Source material:
★ ★ ★

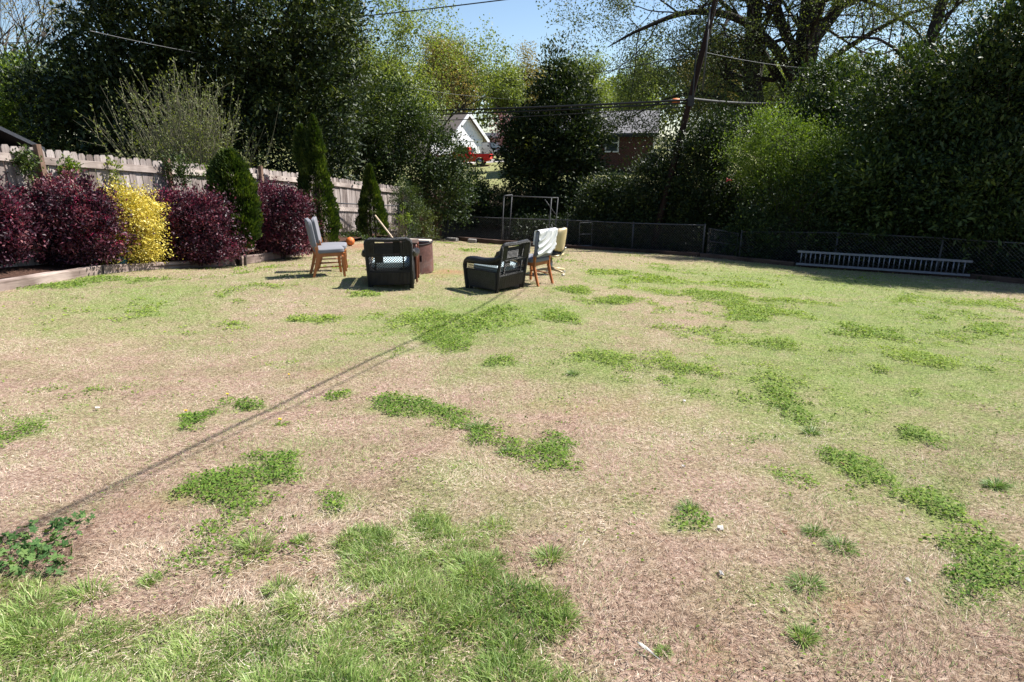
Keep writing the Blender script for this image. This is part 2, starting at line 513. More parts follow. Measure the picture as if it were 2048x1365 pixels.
def wicker_mat():
    m, nt, b = new_mat('black_wicker')
    v = coords(nt, (1, 1, 1))
    w1 = nt.nodes.new('ShaderNodeTexWave'); w1.inputs['Scale'].default_value = 28; w1.bands_direction = 'Z'
    w1.inputs['Distortion'].default_value = .6
    w2 = nt.nodes.new('ShaderNodeTexWave'); w2.inputs['Scale'].default_value = 22; w2.bands_direction = 'Y'
    nt.links.new(v, w1.inputs[0]); nt.links.new(v, w2.inputs[0])
    mul = nt.nodes.new('ShaderNodeMath'); mul.operation = 'MULTIPLY'
    nt.links.new(w1.outputs[1], mul.inputs[0]); nt.links.new(w2.outputs[1], mul.inputs[1])
    nt.links.new(ramp(nt, [(0, (.005, .005, .005)), (.6, (.03, .028, .03))], mul.outputs[0]), b.inputs['Base Color'])  # lighter crests over dark gaps put the weave's sheen into the colour
    b.inputs['Roughness'].default_value = .42
    bump(nt, b, mul.outputs[0], .9, .012)
    return m
M['wicker'] = wicker_mat()
M['strand'] = simple('wicker_strand', (.05, .046, .046), (.018, .017, .018), 9, .36, 0, 0, (1, 1, 1), .5)
def rust_mat():
    m, nt, b = new_mat('rusty_drum')
    v = coords(nt, (1, 1, 1))
    f = noise(nt, 3.2, 7, v, .65, .8)
    f2 = noise(nt, 14, 5, v)
    c = ramp(nt, [(.3, (.085, .032, .024)), (.48, (.125, .055, .045)), (.58, (.15, .092, .085)), (.72, (.20, .07, .035))], f)
    mx = nt.nodes.new('ShaderNodeMix'); mx.data_type = 'RGBA'; mx.blend_type = 'MULTIPLY'; mx.inputs[0].default_value = .7
    nt.links.new(c, mx.inputs[6]); nt.links.new(ramp(nt, [(.3, (.5, .45, .42)), (.7, (1.1, 1.05, 1))], f2), mx.inputs[7])
    nt.links.new(mx.outputs[2], b.inputs['Base Color'])
    b.inputs['Roughness'].default_value = .75
    b.inputs['Metallic'].default_value = .1
    bump(nt, b, f2, .25, .006)
    return m
M['rust'] = rust_mat()
M['soot'] = simple('sooty_steel', (.03, .025, .022), (.015, .012, .012), 8, .9)
def brick_mat():
    m, nt, b = new_mat('shaded_red_brick')
    v = coords(nt, (1, 1, 1))
    sw = nt.nodes.new('ShaderNodeSeparateXYZ'); nt.links.new(v, sw.inputs[0])
    ad = nt.nodes.new('ShaderNodeMath'); ad.operation = 'ADD'
    nt.links.new(sw.outputs[0], ad.inputs[0]); nt.links.new(sw.outputs[1], ad.inputs[1])
    cb = nt.nodes.new('ShaderNodeCombineXYZ'); nt.links.new(ad.outputs[0], cb.inputs[0]); nt.links.new(sw.outputs[2], cb.inputs[1])
    br = nt.nodes.new('ShaderNodeTexBrick')
    br.inputs['Scale'].default_value = 1
    br.inputs['Brick Width'].default_value = .22; br.inputs['Row Height'].default_value = .075
    br.inputs['Mortar Size'].default_value = .008
    br.inputs['Color1'].default_value = (.085, .019, .014, 1); br.inputs['Color2'].default_value = (.055, .014, .011, 1)  # bricks darkened, the wall's shade is in their colour
    br.inputs['Mortar'].default_value = (.12, .09, .08, 1)
    nt.links.new(cb.outputs[0], br.inputs[0])
    nt.links.new(br.outputs[0], b.inputs['Base Color'])
    b.inputs['Roughness'].default_value = .85
    return m
M['brick'] = brick_mat()

# ground: bare clay / thatch / green, mixed by point attributes that say what grows where
def ground_mat():
    m, nt, b = new_mat('ground_soil_and_thatch')
    ag = nt.nodes.new('ShaderNodeAttribute'); ag.attribute_name = 'green'
    al = nt.nodes.new('ShaderNodeAttribute'); al.attribute_name = 'litter'
    ac = nt.nodes.new('ShaderNodeAttribute'); ac.attribute_name = 'clay'
    v = world_pos(nt)
    fine = noise(nt, 38, 6, v, .7)
    mid = noise(nt, 3.5, 6, v, .65)
    big = noise(nt, .55, 4, v)
    straw = ramp(nt, [(.25, (.09, .052, .038)), (.42, (.23, .145, .105)), (.58, (.38, .27, .21)), (.75, (.5, .39, .31))], fine)
    green = ramp(nt, [(.28, (.06, .08, .02)), (.5, (.165, .205, .06)), (.72, (.33, .35, .14))], fine)
    clay = ramp(nt, [(.3, (.20, .10, .06)), (.7, (.36, .19, .115))], mid)
    lit = ramp(nt, [(.3, (.025, .018, .012)), (.55, (.07, .05, .032)), (.75, (.13, .09, .055))], noise(nt, 9, 6, v))
    def mixc(f, a, c):
        x = nt.nodes.new('ShaderNodeMix'); x.data_type = 'RGBA'
        nt.links.new(f, x.inputs[0]); nt.links.new(a, x.inputs[6]); nt.links.new(c, x.inputs[7])
        return x.outputs[2]
    # green tinge breaks up with noise
    ma = nt.nodes.new('ShaderNodeMath'); ma.operation = 'MULTIPLY_ADD'
    nt.links.new(mid, ma.inputs[0]); ma.inputs[1].default_value = 1.6; ma.inputs[2].default_value = -.8
    ad = nt.nodes.new('ShaderNodeMath'); ad.operation = 'ADD'; ad.use_clamp = True
    nt.links.new(ma.outputs[0], ad.inputs[0]); nt.links.new(ag.outputs['Fac'], ad.inputs[1])
    c = mixc(ad.outputs[0], straw, green)
    c = mixc(ac.outputs['Fac'], c, clay)
    c = mixc(al.outputs['Fac'], c, lit)
    nt.links.new(c, b.inputs['Base Color'])
    b.inputs['Roughness'].default_value = .95
    b.inputs['Specular IOR Level'].default_value = .1
    bump(nt, b, fine, .9, .03)
    return m
M['ground'] = ground_mat()
# ------------------------------------------------------------------ yard outline
TL = [at(-150, 588, 10.6), at(0, 570, 12.5), at(400, 537, 17), at(487, 530, 19), at(620, 508, 22.5)]       # front foot of left timbers
BEDX = TL + [at(720, 491, 25.5), at(800, 483, 31), at(890, 479, 36.5)]
BT = [at(913, 480, 37), at(1105, 495, 32.5), at(1400, 514, 27.6), at(1590, 533, 24.6), at(1940, 557, 22), at(2100, 573, 20.3)]
_bx = np.array([(p.x, p.y) for p in BEDX]); _bt = np.array([(p.x, p.y) for p in BT])
def in_lawn(x, y, m=0.0):
    xl = np.interp(y, _bx[:, 1], _bx[:, 0], left=_bx[0, 0] - 1.5)
    yb = np.interp(x, _bt[:, 0], _bt[:, 1], left=_bt[0, 1], right=_bt[-1, 1] - 1)
    yb = np.where(x > _bt[-1, 0], _bt[-1, 1] - (x - _bt[-1, 0]) * .85, yb)
    return (x > xl + m) & (y < yb - m)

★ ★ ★

Go through the listing above and quote it exactly, apart from its images.

Task output:
Keep writing the Blender script for this image. This is part 2, starting at line 513. More parts follow. Measure the picture as if it were 2048x1365 pixels.
def wicker_mat():
    m, nt, b = new_mat('black_wicker')
    v = coords(nt, (1, 1, 1))
    w1 = nt.nodes.new('ShaderNodeTexWave'); w1.inputs['Scale'].default_value = 28; w1.bands_direction = 'Z'
    w1.inputs['Distortion'].default_value = .6
    w2 = nt.nodes.new('ShaderNodeTexWave'); w2.inputs['Scale'].default_value = 22; w2.bands_direction = 'Y'
    nt.links.new(v, w1.inputs[0]); nt.links.new(v, w2.inputs[0])
    mul = nt.nodes.new('ShaderNodeMath'); mul.operation = 'MULTIPLY'
    nt.links.new(w1.outputs[1], mul.inputs[0]); nt.links.new(w2.outputs[1], mul.inputs[1])
    nt.links.new(ramp(nt, [(0, (.005, .005, .005)), (.6, (.03, .028, .03))], mul.outputs[0]), b.inputs['Base Color'])  # lighter crests over dark gaps put the weave's sheen into the colour
    b.inputs['Roughness'].default_value = .42
    bump(nt, b, mul.outputs[0], .9, .012)
    return m
M['wicker'] = wicker_mat()
M['strand'] = simple('wicker_strand', (.05, .046, .046), (.018, .017, .018), 9, .36, 0, 0, (1, 1, 1), .5)
def rust_mat():
    m, nt, b = new_mat('rusty_drum')
    v = coords(nt, (1, 1, 1))
    f = noise(nt, 3.2, 7, v, .65, .8)
    f2 = noise(nt, 14, 5, v)
    c = ramp(nt, [(.3, (.085, .032, .024)), (.48, (.125, .055, .045)), (.58, (.15, .092, .085)), (.72, (.20, .07, .035))], f)
    mx = nt.nodes.new('ShaderNodeMix'); mx.data_type = 'RGBA'; mx.blend_type = 'MULTIPLY'; mx.inputs[0].default_value = .7
    nt.links.new(c, mx.inputs[6]); nt.links.new(ramp(nt, [(.3, (.5, .45, .42)), (.7, (1.1, 1.05, 1))], f2), mx.inputs[7])
    nt.links.new(mx.outputs[2], b.inputs['Base Color'])
    b.inputs['Roughness'].default_value = .75
    b.inputs['Metallic'].default_value = .1
    bump(nt, b, f2, .25, .006)
    return m
M['rust'] = rust_mat()
M['soot'] = simple('sooty_steel', (.03, .025, .022), (.015, .012, .012), 8, .9)
def brick_mat():
    m, nt, b = new_mat('shaded_red_brick')
    v = coords(nt, (1, 1, 1))
    sw = nt.nodes.new('ShaderNodeSeparateXYZ'); nt.links.new(v, sw.inputs[0])
    ad = nt.nodes.new('ShaderNodeMath'); ad.operation = 'ADD'
    nt.links.new(sw.outputs[0], ad.inputs[0]); nt.links.new(sw.outputs[1], ad.inputs[1])
    cb = nt.nodes.new('ShaderNodeCombineXYZ'); nt.links.new(ad.outputs[0], cb.inputs[0]); nt.links.new(sw.outputs[2], cb.inputs[1])
    br = nt.nodes.new('ShaderNodeTexBrick')
    br.inputs['Scale'].default_value = 1
    br.inputs['Brick Width'].default_value = .22; br.inputs['Row Height'].default_value = .075
    br.inputs['Mortar Size'].default_value = .008
    br.inputs['Color1'].default_value = (.085, .019, .014, 1); br.inputs['Color2'].default_value = (.055, .014, .011, 1)  # bricks darkened, the wall's shade is in their colour
    br.inputs['Mortar'].default_value = (.12, .09, .08, 1)
    nt.links.new(cb.outputs[0], br.inputs[0])
    nt.links.new(br.outputs[0], b.inputs['Base Color'])
    b.inputs['Roughness'].default_value = .85
    return m
M['brick'] = brick_mat()

# ground: bare clay / thatch / green, mixed by point attributes that say what grows where
def ground_mat():
    m, nt, b = new_mat('ground_soil_and_thatch')
    ag = nt.nodes.new('ShaderNodeAttribute'); ag.attribute_name = 'green'
    al = nt.nodes.new('ShaderNodeAttribute'); al.attribute_name = 'litter'
    ac = nt.nodes.new('ShaderNodeAttribute'); ac.attribute_name = 'clay'
    v = world_pos(nt)
    fine = noise(nt, 38, 6, v, .7)
    mid = noise(nt, 3.5, 6, v, .65)
    big = noise(nt, .55, 4, v)
    straw = ramp(nt, [(.25, (.09, .052, .038)), (.42, (.23, .145, .105)), (.58, (.38, .27, .21)), (.75, (.5, .39, .31))], fine)
    green = ramp(nt, [(.28, (.06, .08, .02)), (.5, (.165, .205, .06)), (.72, (.33, .35, .14))], fine)
    clay = ramp(nt, [(.3, (.20, .10, .06)), (.7, (.36, .19, .115))], mid)
    lit = ramp(nt, [(.3, (.025, .018, .012)), (.55, (.07, .05, .032)), (.75, (.13, .09, .055))], noise(nt, 9, 6, v))
    def mixc(f, a, c):
        x = nt.nodes.new('ShaderNodeMix'); x.data_type = 'RGBA'
        nt.links.new(f, x.inputs[0]); nt.links.new(a, x.inputs[6]); nt.links.new(c, x.inputs[7])
        return x.outputs[2]
    # green tinge breaks up with noise
    ma = nt.nodes.new('ShaderNodeMath'); ma.operation = 'MULTIPLY_ADD'
    nt.links.new(mid, ma.inputs[0]); ma.inputs[1].default_value = 1.6; ma.inputs[2].default_value = -.8
    ad = nt.nodes.new('ShaderNodeMath'); ad.operation = 'ADD'; ad.use_clamp = True
    nt.links.new(ma.outputs[0], ad.inputs[0]); nt.links.new(ag.outputs['Fac'], ad.inputs[1])
    c = mixc(ad.outputs[0], straw, green)
    c = mixc(ac.outputs['Fac'], c, clay)
    c = mixc(al.outputs['Fac'], c, lit)
    nt.links.new(c, b.inputs['Base Color'])
    b.inputs['Roughness'].default_value = .95
    b.inputs['Specular IOR Level'].default_value = .1
    bump(nt, b, fine, .9, .03)
    return m
M['ground'] = ground_mat()
# ------------------------------------------------------------------ yard outline
TL = [at(-150, 588, 10.6), at(0, 570, 12.5), at(400, 537, 17), at(487, 530, 19), at(620, 508, 22.5)]       # front foot of left timbers
BEDX = TL + [at(720, 491, 25.5), at(800, 483, 31), at(890, 479, 36.5)]
BT = [at(913, 480, 37), at(1105, 495, 32.5), at(1400, 514, 27.6), at(1590, 533, 24.6), at(1940, 557, 22), at(2100, 573, 20.3)]
_bx = np.array([(p.x, p.y) for p in BEDX]); _bt = np.array([(p.x, p.y) for p in BT])
def in_lawn(x, y, m=0.0):
    xl = np.interp(y, _bx[:, 1], _bx[:, 0], left=_bx[0, 0] - 1.5)
    yb = np.interp(x, _bt[:, 0], _bt[:, 1], left=_bt[0, 1], right=_bt[-1, 1] - 1)
    yb = np.where(x > _bt[-1, 0], _bt[-1, 1] - (x - _bt[-1, 0]) * .85, yb)
    return (x > xl + m) & (y < yb - m)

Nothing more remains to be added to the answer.